EXERCISE BRIEF:
Reproduce exactly the lines below, from the first through the one containing "sc.cycles.transparent_max_bounces = 8", and nothing more.

ENTRIES SHOWN:
▬▬▬

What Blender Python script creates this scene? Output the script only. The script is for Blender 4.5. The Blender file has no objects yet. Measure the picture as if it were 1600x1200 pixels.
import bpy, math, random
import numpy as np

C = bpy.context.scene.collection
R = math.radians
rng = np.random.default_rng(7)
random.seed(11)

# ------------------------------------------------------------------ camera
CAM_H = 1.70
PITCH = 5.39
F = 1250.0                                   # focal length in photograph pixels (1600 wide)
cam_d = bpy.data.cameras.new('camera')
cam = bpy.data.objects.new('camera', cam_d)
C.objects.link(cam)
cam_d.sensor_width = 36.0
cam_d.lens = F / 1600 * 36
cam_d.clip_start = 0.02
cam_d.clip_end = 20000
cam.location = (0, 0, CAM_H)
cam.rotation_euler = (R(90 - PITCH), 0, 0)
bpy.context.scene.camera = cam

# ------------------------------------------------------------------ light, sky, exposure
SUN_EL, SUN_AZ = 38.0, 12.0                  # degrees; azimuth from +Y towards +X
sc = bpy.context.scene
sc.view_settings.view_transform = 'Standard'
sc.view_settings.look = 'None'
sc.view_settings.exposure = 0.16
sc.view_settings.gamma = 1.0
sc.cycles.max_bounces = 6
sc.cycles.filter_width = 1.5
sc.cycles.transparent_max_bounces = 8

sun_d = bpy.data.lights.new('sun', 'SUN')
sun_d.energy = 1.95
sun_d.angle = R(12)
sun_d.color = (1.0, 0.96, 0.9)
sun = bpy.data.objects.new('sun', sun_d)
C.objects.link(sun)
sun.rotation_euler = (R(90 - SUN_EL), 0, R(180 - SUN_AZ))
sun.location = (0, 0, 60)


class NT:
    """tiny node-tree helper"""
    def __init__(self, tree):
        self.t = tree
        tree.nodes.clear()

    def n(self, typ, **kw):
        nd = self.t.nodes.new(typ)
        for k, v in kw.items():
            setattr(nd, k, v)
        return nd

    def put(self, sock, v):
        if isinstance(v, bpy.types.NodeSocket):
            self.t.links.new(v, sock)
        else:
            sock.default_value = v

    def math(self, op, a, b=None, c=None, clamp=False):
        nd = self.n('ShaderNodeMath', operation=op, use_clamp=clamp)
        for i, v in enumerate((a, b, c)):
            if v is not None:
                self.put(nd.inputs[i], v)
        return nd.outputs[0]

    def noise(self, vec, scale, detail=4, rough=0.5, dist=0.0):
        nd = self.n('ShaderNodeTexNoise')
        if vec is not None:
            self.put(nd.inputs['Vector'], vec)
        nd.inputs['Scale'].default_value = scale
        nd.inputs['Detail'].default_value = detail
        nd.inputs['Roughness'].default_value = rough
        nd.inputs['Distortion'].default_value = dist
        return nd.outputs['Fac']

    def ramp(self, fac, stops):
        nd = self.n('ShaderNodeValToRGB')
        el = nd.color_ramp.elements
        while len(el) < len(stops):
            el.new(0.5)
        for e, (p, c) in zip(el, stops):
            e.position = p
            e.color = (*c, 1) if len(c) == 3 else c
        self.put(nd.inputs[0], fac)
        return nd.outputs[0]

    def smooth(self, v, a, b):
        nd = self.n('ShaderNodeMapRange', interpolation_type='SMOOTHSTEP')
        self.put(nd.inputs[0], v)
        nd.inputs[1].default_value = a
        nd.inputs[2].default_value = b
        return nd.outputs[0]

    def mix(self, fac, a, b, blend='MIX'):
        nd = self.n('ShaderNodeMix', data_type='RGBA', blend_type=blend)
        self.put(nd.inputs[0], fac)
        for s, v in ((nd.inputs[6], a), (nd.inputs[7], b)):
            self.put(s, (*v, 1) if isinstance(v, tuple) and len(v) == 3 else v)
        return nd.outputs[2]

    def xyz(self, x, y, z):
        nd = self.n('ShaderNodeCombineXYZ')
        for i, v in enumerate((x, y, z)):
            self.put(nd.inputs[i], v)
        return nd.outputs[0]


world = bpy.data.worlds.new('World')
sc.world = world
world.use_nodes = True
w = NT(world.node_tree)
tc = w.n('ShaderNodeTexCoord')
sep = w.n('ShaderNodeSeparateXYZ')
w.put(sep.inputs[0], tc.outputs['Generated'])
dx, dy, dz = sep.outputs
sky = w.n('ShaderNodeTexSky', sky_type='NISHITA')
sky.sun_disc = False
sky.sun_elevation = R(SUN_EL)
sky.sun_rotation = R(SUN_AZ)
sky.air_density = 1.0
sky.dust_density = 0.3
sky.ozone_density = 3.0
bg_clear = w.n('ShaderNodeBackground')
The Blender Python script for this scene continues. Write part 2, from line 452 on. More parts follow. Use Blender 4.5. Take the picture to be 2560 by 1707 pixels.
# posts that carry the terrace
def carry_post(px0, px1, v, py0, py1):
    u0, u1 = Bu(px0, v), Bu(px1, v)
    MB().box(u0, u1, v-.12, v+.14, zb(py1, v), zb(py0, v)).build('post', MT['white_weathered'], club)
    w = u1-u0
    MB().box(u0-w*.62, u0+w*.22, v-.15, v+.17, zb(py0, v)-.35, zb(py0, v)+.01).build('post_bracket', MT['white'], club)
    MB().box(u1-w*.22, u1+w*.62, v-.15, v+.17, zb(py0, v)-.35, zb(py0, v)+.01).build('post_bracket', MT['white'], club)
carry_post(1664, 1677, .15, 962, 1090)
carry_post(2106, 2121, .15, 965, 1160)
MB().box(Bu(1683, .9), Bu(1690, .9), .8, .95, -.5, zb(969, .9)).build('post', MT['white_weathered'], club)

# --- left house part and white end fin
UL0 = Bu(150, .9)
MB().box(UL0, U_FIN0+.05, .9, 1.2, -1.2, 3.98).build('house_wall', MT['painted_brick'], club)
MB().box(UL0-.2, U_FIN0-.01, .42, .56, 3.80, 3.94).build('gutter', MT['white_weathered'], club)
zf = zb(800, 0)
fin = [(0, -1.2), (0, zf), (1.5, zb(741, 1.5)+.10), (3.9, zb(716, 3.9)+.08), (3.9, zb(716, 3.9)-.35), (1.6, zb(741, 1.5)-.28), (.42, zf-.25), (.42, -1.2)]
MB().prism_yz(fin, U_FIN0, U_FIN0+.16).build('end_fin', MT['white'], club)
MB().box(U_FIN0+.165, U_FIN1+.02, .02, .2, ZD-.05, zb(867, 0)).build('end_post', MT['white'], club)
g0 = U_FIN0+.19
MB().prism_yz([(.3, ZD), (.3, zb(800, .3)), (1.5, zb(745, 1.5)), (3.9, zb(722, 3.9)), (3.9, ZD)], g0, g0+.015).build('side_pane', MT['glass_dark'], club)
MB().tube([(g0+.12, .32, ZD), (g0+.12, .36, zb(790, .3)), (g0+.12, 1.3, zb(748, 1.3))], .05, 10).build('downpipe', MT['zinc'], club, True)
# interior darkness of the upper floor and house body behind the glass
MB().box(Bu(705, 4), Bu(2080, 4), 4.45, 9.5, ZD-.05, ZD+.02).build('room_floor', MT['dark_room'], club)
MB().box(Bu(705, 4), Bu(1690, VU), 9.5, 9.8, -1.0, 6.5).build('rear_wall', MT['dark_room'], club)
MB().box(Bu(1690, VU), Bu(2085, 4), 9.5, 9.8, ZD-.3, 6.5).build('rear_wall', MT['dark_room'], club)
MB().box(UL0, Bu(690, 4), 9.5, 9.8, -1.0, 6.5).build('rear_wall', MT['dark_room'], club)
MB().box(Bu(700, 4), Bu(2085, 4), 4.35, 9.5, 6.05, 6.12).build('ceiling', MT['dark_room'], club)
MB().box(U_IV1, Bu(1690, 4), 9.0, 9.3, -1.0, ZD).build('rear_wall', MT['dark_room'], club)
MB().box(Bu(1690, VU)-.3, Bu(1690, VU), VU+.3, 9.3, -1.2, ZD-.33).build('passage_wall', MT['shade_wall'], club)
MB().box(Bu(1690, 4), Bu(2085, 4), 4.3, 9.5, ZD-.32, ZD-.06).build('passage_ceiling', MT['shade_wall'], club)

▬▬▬

WRITTEN REPLY:
What Blender Python script creates this scene? Output the script only. The script is for Blender 4.5. The Blender file has no objects yet. Measure the picture as if it were 1600x1200 pixels.
import bpy, math, random
import numpy as np

C = bpy.context.scene.collection
R = math.radians
rng = np.random.default_rng(7)
random.seed(11)

# ------------------------------------------------------------------ camera
CAM_H = 1.70
PITCH = 5.39
F = 1250.0                                   # focal length in photograph pixels (1600 wide)
cam_d = bpy.data.cameras.new('camera')
cam = bpy.data.objects.new('camera', cam_d)
C.objects.link(cam)
cam_d.sensor_width = 36.0
cam_d.lens = F / 1600 * 36
cam_d.clip_start = 0.02
cam_d.clip_end = 20000
cam.location = (0, 0, CAM_H)
cam.rotation_euler = (R(90 - PITCH), 0, 0)
bpy.context.scene.camera = cam

# ------------------------------------------------------------------ light, sky, exposure
SUN_EL, SUN_AZ = 38.0, 12.0                  # degrees; azimuth from +Y towards +X
sc = bpy.context.scene
sc.view_settings.view_transform = 'Standard'
sc.view_settings.look = 'None'
sc.view_settings.exposure = 0.16
sc.view_settings.gamma = 1.0
sc.cycles.max_bounces = 6
sc.cycles.filter_width = 1.5
sc.cycles.transparent_max_bounces = 8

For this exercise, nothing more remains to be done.